Friday, 28 April 2017

Company struggles to find housing for asylum seekers after winning UK Border Agency contracts

G4S leaves refugees in limbo

Hundreds of asylum seekers face uncertain futures because a private company is struggling to rehouse them.

Groups working with refugees fear they could be pushed into sub-standard homes or moved miles from their communities as a result.

G4S took over asylum accommodation contracts from social landlords in the north of England in June. Sub-contractors for the security firm must find new homes for 1,200 asylum seekers currently housed by councils in Yorkshire and Humberside by 2 November.

G4S was expected to start moving asylum seekers in June but most are still living in council properties.

A spokesperson for Kirklees Council said its contract had been extended from September to October as a result of the difficulties. ‘We understand that the sub-contractors are finding it difficult to procure accommodation and the council has been asked to continue to provide assistance until the end of October.’

G4S insists it will move everyone by 2 November and that it is being ‘very careful’ about properties. The problem has raised questions about the government’s policy of outsourcing asylum contracts to the private sector, and causes more embarrassment for G4S, which failed to deliver fully on an Olympic security contract.

The problems experienced by G4S are understood to have been exacerbated as a result of it dropping sub-contractor United Property Management in June over ‘contractual issues’. UPM had its own properties, but new sub-contractors Mantel, Live Management Group and Cascade are yet to find enough homes in some areas, particularly in Yorkshire.

Deborah Harris, chief operating officer at charity the Refugee Council, expressed concern about the situation. ‘We are worried by the delays caused by changing housing providers in the area which have meant people are not being moved within the expected time frames,’ she said.

The Kirklees Council spokesperson added that just one family of its 260 asylum seekers has been moved to a new provider so far.

Ismah Naseem, advice worker from charity Northern Refugee Centre, said she feared standards of accommodation will drop due to the time constraints involved.

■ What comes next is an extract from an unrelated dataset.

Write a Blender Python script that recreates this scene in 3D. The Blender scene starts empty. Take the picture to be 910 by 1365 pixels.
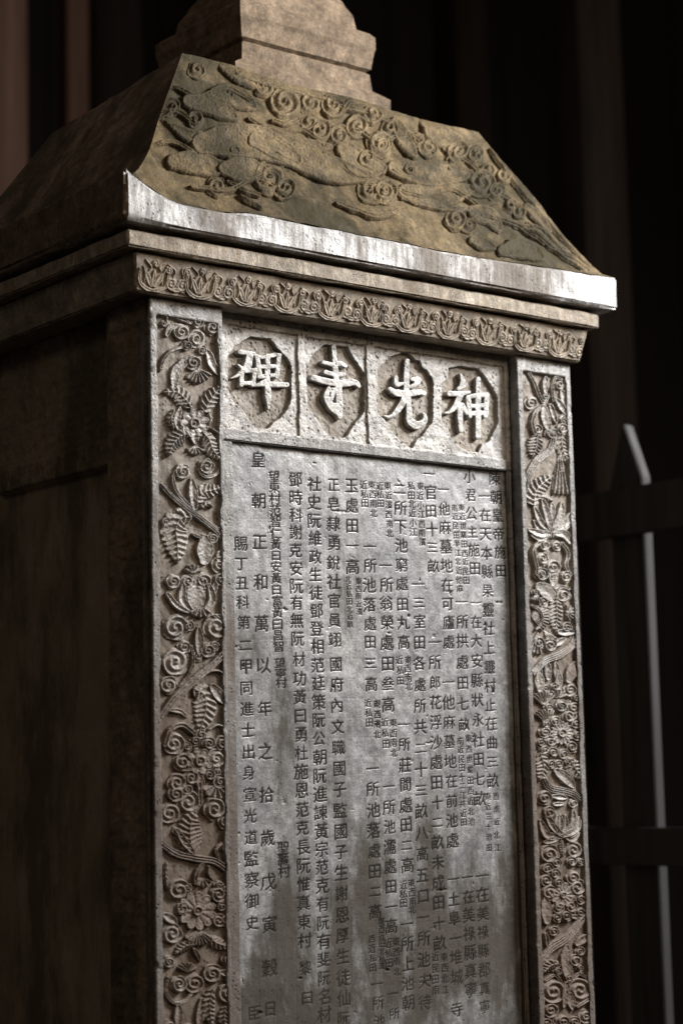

G4S was one of three firms awarded contracts by the UK Border Agency for housing asylum seekers earlier this year. The UKBA said the value of the six contracts over the six years would be around £620 million, making a saving of £150 million for the agency over the life of the contracts.

A G4S spokesperson denied the company was experiencing difficulty and said it was on course to re-house everyone by 2 November.

A UK Border Agency spokesperson said: ‘Where people do need to move, proper consideration will be given to any special requirements to ensure minimum disruption.’